> _Work instructions_
Of the records that follow, copy only the lines from the line containing "Write part 3" to the line containing "stand(.339, .672, 6.22, 6.46, .100, 'low", both included, exactly as written.
====================
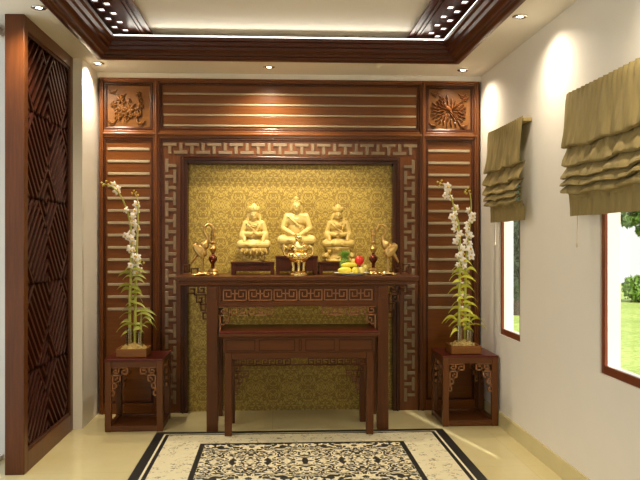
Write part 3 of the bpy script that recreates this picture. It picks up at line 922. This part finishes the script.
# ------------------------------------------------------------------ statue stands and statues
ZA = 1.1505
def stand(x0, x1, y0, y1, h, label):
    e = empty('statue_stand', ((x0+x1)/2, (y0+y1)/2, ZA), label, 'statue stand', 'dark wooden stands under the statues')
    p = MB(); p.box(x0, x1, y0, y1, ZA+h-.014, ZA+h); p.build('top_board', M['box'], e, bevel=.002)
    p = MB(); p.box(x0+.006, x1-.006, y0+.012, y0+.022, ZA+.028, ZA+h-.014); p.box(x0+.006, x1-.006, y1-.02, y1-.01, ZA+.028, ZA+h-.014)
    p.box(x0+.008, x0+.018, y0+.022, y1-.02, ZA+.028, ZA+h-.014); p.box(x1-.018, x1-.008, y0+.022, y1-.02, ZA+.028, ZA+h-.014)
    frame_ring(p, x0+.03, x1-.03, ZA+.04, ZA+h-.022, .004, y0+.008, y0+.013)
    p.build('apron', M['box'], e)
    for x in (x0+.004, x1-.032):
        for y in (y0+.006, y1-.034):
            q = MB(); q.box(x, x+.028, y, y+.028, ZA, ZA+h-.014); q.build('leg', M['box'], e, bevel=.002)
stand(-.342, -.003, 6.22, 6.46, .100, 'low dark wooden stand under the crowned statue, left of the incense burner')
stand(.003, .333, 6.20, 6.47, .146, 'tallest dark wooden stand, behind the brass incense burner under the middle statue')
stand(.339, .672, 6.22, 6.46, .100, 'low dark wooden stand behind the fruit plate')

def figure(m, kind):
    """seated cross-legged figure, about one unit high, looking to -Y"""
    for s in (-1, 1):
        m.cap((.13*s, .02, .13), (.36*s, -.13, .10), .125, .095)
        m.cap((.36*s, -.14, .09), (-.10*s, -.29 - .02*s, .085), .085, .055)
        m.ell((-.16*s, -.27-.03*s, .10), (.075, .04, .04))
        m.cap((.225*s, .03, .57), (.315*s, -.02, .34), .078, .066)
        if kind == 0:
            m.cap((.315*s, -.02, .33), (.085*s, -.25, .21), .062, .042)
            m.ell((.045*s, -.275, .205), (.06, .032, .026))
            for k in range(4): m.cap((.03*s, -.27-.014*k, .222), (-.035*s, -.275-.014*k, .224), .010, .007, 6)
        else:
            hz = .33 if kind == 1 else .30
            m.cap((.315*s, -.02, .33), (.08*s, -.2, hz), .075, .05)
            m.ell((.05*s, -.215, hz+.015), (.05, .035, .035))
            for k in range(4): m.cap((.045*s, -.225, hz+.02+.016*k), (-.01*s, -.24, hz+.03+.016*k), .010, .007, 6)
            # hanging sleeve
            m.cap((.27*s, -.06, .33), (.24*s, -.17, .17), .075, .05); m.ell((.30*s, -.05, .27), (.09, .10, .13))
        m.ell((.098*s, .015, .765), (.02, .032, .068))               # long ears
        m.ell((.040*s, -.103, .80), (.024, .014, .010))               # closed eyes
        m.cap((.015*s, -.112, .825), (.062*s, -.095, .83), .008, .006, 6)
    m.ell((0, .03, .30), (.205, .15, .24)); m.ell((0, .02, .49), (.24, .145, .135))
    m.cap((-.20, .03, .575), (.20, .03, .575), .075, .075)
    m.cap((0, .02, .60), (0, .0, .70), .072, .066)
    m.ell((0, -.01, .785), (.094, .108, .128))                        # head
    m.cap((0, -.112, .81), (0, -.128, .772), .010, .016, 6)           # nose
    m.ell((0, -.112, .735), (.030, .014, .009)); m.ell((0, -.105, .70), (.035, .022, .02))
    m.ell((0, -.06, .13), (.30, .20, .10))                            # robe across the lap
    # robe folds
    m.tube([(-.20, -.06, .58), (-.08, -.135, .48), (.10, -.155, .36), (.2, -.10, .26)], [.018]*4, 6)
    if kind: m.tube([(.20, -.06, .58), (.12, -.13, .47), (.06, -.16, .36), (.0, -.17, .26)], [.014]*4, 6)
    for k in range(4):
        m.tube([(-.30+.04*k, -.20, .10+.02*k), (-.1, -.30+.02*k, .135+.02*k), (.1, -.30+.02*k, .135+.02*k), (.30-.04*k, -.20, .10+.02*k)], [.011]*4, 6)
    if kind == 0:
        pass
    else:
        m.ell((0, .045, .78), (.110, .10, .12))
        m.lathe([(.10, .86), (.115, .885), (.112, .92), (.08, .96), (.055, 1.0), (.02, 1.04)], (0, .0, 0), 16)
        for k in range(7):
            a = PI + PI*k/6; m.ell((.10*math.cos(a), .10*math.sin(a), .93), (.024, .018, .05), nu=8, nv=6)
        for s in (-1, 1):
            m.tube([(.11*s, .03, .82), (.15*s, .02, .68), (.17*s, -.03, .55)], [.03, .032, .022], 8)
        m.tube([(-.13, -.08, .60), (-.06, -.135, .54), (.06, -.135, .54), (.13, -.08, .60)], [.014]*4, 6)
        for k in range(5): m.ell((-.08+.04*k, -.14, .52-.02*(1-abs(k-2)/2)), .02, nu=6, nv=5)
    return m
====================
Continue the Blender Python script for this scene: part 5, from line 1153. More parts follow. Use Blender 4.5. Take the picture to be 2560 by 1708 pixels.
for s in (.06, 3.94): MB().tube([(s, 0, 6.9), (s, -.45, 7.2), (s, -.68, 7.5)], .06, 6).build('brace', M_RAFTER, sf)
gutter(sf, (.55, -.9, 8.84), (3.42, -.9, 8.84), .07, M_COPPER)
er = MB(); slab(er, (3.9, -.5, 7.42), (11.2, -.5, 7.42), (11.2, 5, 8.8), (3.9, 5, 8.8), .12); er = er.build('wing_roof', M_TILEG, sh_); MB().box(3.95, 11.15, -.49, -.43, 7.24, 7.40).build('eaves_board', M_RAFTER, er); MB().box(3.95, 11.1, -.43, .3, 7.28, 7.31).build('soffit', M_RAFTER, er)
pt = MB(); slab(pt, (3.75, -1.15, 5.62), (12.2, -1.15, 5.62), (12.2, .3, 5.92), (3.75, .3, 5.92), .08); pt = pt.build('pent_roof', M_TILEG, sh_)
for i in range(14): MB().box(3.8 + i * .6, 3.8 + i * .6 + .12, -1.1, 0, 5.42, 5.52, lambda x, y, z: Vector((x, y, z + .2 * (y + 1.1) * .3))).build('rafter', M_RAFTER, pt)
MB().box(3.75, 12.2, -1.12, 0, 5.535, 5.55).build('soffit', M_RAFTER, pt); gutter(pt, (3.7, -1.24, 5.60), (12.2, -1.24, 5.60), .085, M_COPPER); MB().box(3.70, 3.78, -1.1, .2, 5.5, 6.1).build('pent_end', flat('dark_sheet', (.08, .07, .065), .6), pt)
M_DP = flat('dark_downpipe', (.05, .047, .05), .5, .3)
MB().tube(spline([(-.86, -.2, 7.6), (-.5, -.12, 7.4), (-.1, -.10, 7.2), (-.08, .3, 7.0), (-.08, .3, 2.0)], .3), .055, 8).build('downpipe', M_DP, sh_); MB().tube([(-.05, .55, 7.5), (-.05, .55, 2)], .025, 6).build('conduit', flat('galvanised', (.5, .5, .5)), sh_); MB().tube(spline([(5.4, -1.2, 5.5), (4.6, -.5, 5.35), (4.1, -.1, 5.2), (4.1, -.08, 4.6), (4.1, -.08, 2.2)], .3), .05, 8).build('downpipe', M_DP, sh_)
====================
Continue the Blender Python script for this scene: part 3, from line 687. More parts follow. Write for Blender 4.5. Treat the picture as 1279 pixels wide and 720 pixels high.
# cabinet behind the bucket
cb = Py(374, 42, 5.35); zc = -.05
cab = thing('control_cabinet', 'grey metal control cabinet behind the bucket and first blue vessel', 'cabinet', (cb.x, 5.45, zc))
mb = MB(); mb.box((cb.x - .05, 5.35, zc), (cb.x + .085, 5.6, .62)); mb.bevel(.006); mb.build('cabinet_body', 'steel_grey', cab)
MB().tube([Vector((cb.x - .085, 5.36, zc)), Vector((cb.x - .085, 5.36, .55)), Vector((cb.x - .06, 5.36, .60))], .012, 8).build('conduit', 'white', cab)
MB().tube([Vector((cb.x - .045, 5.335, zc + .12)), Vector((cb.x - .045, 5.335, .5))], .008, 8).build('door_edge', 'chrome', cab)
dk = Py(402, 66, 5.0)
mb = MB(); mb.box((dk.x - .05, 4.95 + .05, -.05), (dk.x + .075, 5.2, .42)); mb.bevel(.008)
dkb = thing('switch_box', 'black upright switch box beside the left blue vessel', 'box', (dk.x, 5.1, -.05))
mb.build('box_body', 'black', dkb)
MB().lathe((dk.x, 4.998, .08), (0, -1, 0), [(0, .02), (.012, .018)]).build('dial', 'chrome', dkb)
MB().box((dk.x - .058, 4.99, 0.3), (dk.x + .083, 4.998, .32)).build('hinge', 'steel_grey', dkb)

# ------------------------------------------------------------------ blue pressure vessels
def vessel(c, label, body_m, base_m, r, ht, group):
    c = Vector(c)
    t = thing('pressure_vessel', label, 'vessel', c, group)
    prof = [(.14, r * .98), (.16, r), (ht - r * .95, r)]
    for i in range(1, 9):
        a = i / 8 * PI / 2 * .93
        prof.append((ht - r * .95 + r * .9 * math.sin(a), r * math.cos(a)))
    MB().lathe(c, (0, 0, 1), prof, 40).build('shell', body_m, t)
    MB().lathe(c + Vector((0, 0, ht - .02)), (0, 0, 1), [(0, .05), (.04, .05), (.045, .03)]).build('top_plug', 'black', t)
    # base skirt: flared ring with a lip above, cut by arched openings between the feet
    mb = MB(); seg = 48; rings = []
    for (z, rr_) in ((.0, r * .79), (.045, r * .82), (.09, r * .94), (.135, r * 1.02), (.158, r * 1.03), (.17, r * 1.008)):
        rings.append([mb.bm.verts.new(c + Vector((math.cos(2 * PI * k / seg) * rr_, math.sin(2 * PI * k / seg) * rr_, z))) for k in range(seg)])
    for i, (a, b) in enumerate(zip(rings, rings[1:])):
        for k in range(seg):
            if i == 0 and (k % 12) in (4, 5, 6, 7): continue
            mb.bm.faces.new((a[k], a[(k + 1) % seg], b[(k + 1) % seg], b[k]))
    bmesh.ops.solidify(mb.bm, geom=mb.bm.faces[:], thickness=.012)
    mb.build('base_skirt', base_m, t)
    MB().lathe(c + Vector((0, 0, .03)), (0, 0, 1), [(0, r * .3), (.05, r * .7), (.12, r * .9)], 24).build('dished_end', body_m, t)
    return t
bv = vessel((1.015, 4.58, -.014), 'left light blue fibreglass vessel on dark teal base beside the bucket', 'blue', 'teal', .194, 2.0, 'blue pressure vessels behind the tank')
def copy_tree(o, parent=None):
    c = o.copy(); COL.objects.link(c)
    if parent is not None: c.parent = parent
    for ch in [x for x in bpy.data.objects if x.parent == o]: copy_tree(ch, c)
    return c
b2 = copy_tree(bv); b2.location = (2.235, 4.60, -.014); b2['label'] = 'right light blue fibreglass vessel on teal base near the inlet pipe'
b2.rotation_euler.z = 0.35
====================
> _Correct response_
Write part 3 of the bpy script that recreates this picture. It picks up at line 922. This part finishes the script.
# ------------------------------------------------------------------ statue stands and statues
ZA = 1.1505
def stand(x0, x1, y0, y1, h, label):
    e = empty('statue_stand', ((x0+x1)/2, (y0+y1)/2, ZA), label, 'statue stand', 'dark wooden stands under the statues')
    p = MB(); p.box(x0, x1, y0, y1, ZA+h-.014, ZA+h); p.build('top_board', M['box'], e, bevel=.002)
    p = MB(); p.box(x0+.006, x1-.006, y0+.012, y0+.022, ZA+.028, ZA+h-.014); p.box(x0+.006, x1-.006, y1-.02, y1-.01, ZA+.028, ZA+h-.014)
    p.box(x0+.008, x0+.018, y0+.022, y1-.02, ZA+.028, ZA+h-.014); p.box(x1-.018, x1-.008, y0+.022, y1-.02, ZA+.028, ZA+h-.014)
    frame_ring(p, x0+.03, x1-.03, ZA+.04, ZA+h-.022, .004, y0+.008, y0+.013)
    p.build('apron', M['box'], e)
    for x in (x0+.004, x1-.032):
        for y in (y0+.006, y1-.034):
            q = MB(); q.box(x, x+.028, y, y+.028, ZA, ZA+h-.014); q.build('leg', M['box'], e, bevel=.002)
stand(-.342, -.003, 6.22, 6.46, .100, 'low dark wooden stand under the crowned statue, left of the incense burner')
stand(.003, .333, 6.20, 6.47, .146, 'tallest dark wooden stand, behind the brass incense burner under the middle statue')
stand(.339, .672, 6.22, 6.46, .100, 'low dark wooden stand behind the fruit plate')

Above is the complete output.